Avez-vous suivi précisément votre scénario ? Oui, mais je ne fermais jamais la porte aux propositions des acteurs. Il pouvait parfois y avoir un souhait d’un mot plutôt qu’un autre, c’était très important de l’entendre. Ou bien chercher ensemble les déplacements par exemple. C’était quand même relativement écrit et on s’est assez peu éloigné du scénario original.
Comment s’est déroulé le montage ? En montage on a vraiment donné un gros coup de pied dans la fourmilière. Certaines choses ont été enlevées, des ordres ont très fort changé, des tensions se sont déplacées… Il y a eu un gros travail avec Nicolas Rumpl, on a beaucoup remis en question la structure.
Cinématographiquement que représente le canal dans le film ? Deux choses, il y a d’abord sa qualité purement esthétique.
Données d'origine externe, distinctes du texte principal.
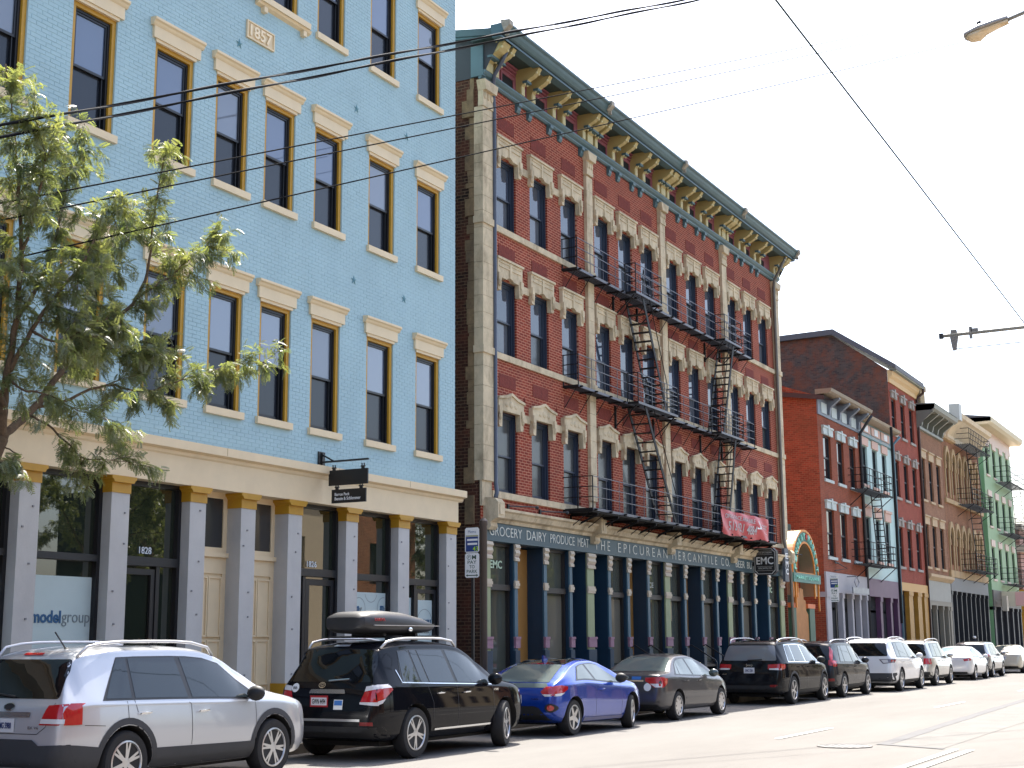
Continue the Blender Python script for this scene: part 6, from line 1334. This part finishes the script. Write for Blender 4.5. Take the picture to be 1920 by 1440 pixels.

On filme assez peu le canal à Bruxelles, on le trouve moche alors que je le trouve beau, cinégénique et je lui trouve une grande force. Et puis évidemment, il a une portée puisque le personnage principal est pris en étau entre plusieurs feux, entre plusieurs systèmes de pensée. Il a des choix forts à poser. Et donc ce canal qui vient de manière récurrente entre ces deux rives et tranche comme ça la ville en deux parties faisait écho à la situation dans laquelle se trouvait Ben.
Est-ce que quand on sort de prison comme Ben, se réinsérer est possible ? C’est une grande question. J’imagine que certains y parviennent. Je ne suis pas un spécialiste de la réinsertion, je raconte le trajet d’un personnage qui est sorti de mon imagination et que j’essaie de confronter avec des questionnements contemporains qui m’habitent. J’ai connu quelqu’un de très proche qui était sorti de prison après une longue période comme ça et c’était très difficile. Après un certain temps passé en prison, quand on y a passé plusieurs années complètement coupé de la société et de ses règles c’est très compliqué. Il existe d’autres règles en prison beaucoup plus dures mais en tout cas j’avais l’impression que les choses n’étaient peut-être pas mises en place en prison pour préparer les gens à la sortie.
Votre personnage veut s’en sortir, voir son fils mais n’a pas les outils et s’empêtre sans cesse… Il est plein de bonnes intentions en sortant de prison mais c’est comme si le monde lui résistait. Le monde nous résiste à tous mais on trouve des manières de se faufiler et lui n’y parvient pas c’est un peu ça qui fait écho au titre aussi La Part Sauvage c’est le fait que lui ne parvient pas à trouver sa place dans la société à se faufiler, à porter des masques. Il n’y arrive pas, donc il se prend en pleine figure la résistance du monde.
On a l’impression dans le film que la prison colle au corps de Ben. Lorsqu’il va voir son fils c’est à travers des grilles… L’idée des grilles de l’école, était de faire sentir qu’il n’était pas vraiment sorti de prison. Il reste enfermé dans les difficultés qu’il a à trouver un sens à sa vie, à renouer avec son fils, à se trouver une famille, toutes ces quêtes qui sont difficilement atteignables pour lui.
Ben est blond, musulman dans une communauté maghrébine était-ce important pour vous ? Dès le moment où j’ai décidé de parler de radicalisme islamiste c’était important de créer un mélange entre les personnages. Cette multiculturalité est aussi typique de Bruxelles. Il me semblait couler de source que ces gens d’origines différentes forment un groupe et puis c’était aussi important évidemment d’avoir un personnage comme Anouar, l’ami garagiste qui pratique un islam complètement moderne avec sa femme.
Est-ce dans le quotidien que s’immisce le radicalisme ? Il n’y a pas qu’une réponse, c’est une question extrêmement complexe. On voit bien que parmi les gens qui ressemblent aux personnages de mon film beaucoup basculent dans le radicalisme, voire dans le djihadisme avec ce type de parcours, mais il y a aussi des universitaires qui s’engagent, des jeunes de très bonnes familles hyper éduqués, qui s’engagent aussi pour le djihad c’est vraiment extrêmement complexe. Cela répond à une crise de sens en tout cas et c’est là-dedans que j’inscris la faille de mon personnage. Ben vit non seulement une crise de sens mais aussi un besoin de fraternité et d’appartenance. Dans cette bande-là on lui offre un quotidien, on lui dit ce qu’il y a à faire, il y a les horaires des prières etc. Il se ressent donc pris en charge comme il a dû l’être en prison durant toutes ces années.
Propos recueillis par Stéphanie Lannoy, Bruxelles, 2018.